(Reuters) – The legal team for a former top official in the ethnic Armenian administration of Nagorno-Karabakh has alleged in a letter to a U.N. official that the politician has been tortured while in custody in Azerbaijan.
Azerbaijani authorities did not immediately reply to a request for comment on the alleged mistreatment of Ruben Vardanyan, a billionaire banker who headed the separatist Karabakh government from November 2022 to February 2023.
Vardanyan was arrested and jailed along with several other top Karabakh officials following a lightning offensive last September by Baku’s forces to recapture Nagorno-Karabakh, which is part of Azerbaijan but had been under the control of ethnic Armenian separatists since the 1990s.

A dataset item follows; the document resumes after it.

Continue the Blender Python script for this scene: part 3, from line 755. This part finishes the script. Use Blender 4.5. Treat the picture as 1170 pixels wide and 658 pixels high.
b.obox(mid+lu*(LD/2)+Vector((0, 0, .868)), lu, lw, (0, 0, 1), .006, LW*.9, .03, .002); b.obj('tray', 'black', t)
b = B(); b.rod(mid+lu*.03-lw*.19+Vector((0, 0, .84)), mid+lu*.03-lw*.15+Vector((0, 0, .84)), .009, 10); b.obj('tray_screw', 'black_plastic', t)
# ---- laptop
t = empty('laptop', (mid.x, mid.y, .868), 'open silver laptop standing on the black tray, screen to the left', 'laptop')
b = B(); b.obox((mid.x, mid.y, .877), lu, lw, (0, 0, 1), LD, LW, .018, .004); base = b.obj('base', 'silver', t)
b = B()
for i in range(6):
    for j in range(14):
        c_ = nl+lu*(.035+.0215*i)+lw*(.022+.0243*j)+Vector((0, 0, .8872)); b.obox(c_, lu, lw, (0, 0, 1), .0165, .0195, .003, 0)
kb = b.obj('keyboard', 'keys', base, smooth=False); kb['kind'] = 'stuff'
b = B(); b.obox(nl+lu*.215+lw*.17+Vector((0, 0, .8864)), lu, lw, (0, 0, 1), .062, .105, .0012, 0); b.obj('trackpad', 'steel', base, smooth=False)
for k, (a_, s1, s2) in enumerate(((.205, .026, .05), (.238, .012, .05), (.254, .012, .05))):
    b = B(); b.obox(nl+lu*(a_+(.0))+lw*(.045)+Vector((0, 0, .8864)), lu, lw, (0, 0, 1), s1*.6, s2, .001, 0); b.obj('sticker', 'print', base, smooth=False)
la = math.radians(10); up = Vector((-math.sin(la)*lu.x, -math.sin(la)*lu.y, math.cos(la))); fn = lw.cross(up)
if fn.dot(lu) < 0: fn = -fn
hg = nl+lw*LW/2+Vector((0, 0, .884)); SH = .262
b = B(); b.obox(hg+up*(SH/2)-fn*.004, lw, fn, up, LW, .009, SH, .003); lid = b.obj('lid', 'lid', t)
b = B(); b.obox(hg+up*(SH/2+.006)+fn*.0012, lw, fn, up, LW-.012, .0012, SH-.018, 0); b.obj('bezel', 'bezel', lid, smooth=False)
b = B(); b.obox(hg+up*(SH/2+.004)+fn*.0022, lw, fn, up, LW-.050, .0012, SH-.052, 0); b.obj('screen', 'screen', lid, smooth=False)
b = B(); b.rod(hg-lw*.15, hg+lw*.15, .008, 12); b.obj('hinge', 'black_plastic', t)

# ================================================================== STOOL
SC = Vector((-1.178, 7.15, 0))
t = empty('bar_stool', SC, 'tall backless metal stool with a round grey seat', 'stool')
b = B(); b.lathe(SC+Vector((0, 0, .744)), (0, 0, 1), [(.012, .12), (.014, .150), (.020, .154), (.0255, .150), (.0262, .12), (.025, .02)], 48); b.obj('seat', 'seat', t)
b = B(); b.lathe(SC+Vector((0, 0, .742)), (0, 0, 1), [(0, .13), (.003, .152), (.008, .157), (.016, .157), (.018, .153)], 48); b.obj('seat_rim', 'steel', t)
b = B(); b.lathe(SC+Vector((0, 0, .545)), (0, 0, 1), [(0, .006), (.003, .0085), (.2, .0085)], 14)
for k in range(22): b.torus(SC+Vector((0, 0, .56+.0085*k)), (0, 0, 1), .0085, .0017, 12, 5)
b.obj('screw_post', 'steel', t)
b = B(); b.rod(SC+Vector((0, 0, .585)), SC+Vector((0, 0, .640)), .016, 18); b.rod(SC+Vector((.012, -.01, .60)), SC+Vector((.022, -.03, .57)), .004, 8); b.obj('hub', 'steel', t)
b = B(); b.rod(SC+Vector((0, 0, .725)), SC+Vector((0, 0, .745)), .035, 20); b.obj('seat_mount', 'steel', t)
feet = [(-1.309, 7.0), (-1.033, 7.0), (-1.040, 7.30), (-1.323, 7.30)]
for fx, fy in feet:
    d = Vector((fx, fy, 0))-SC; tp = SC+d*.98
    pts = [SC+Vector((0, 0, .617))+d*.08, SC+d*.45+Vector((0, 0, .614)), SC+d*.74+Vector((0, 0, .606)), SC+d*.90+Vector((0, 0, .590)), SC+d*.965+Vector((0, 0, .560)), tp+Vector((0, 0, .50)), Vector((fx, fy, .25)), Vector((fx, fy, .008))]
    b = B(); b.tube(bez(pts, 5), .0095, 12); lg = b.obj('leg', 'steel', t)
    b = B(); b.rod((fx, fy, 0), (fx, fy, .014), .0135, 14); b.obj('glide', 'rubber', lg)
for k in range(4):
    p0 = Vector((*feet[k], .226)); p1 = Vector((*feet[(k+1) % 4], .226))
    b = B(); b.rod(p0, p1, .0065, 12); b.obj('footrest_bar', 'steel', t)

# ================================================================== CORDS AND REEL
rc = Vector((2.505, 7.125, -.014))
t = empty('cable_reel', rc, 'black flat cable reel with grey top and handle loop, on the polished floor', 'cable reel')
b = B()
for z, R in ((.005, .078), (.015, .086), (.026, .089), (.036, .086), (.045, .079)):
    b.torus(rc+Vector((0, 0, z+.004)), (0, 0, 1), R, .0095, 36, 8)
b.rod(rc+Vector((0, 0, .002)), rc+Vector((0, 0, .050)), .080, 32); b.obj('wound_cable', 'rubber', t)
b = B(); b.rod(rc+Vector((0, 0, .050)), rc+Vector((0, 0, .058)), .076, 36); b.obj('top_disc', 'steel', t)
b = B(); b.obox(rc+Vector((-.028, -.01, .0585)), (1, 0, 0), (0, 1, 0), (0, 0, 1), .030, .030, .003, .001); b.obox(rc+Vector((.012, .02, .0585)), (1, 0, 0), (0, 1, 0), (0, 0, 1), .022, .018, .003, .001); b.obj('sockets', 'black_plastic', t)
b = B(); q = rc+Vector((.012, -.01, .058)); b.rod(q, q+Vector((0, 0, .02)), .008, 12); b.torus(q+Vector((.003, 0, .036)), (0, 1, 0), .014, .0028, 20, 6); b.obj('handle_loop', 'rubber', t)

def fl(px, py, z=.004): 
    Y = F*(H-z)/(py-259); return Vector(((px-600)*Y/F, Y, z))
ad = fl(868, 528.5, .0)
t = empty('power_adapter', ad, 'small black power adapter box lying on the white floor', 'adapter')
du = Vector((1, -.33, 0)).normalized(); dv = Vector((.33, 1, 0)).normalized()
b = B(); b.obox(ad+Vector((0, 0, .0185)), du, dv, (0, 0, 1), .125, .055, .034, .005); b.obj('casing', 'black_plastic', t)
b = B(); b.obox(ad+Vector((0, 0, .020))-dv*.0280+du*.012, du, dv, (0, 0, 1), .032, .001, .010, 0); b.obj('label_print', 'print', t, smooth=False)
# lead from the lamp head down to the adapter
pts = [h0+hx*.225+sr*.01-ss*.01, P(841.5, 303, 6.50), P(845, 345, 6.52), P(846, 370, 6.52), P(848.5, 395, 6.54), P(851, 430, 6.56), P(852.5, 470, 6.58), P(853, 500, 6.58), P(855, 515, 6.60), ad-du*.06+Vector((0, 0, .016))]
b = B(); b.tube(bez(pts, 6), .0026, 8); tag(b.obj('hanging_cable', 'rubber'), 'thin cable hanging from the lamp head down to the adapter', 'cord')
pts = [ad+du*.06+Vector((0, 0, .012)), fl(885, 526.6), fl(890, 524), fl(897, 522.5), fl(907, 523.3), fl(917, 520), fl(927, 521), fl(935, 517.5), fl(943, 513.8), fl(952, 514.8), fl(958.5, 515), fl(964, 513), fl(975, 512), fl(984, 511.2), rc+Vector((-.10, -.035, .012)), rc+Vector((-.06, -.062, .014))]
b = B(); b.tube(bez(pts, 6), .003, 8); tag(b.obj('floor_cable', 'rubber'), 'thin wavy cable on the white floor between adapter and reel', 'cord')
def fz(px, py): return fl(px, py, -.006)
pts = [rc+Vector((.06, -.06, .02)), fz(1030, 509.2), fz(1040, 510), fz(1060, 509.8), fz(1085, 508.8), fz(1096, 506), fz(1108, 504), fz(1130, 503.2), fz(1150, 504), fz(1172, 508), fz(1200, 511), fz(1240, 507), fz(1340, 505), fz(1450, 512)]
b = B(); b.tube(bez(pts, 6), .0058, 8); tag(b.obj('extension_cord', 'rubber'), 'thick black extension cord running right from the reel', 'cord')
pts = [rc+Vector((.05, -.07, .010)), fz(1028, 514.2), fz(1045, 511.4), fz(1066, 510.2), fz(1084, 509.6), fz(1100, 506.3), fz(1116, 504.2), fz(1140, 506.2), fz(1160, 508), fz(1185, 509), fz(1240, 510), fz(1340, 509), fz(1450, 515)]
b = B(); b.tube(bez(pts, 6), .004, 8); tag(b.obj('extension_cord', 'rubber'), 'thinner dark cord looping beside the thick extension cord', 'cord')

Lawyers for Armenian-born Vardanyan said the 56-year-old had been abused while on hunger strike in April. He is currently being held in a pre-trial detention centre in Baku.
In a letter sent on Thursday, his counsel pressed the United Nations Special Rapporteur on Torture to condemn Vardanyan’s alleged mistreatment, which they said was retaliation for his political work in Nagorno-Karabakh and a clear violation of U.N. rights conventions.
The lawyers said Vardanyan was kept in a special punishment cell during his three-week hunger strike, where the lights were kept on constantly, causing sleep deprivation.
They also said he was forced to stand for hours, denied drinking water for two days and not allowed to bathe or change his clothes. He was also denied communication with his lawyers and family.
Vardanyan has been charged with offences including financing terrorism and illegal border crossing. His family denies the allegations and demands that his trial, when it happens, should be open to international observers and the media.
Vardanyan’s son David said the family was shocked to hear the allegations concerning his father’s treatment and urged the United Nations to hold Baku accountable to protect his father’s life.
Vardanyan’s lawyer Jared Genser said it was “extremely revealing that Azerbaijan views him as a threat that must be silenced through arbitrary detention and, more recently, torture and ill-treatment”.
“If Azerbaijan wants to be taken seriously on the international stage…then it must stop mistreating Ruben and release him and the other Nagorno-Karabakh political prisoners immediately,” said Genser.
Over 100,000 ethnic Armenian refugees fled Karabakh in a mass exodus after Azerbaijan retook control, sparking Armenian accusations of ethnic cleansing which Baku has rejected.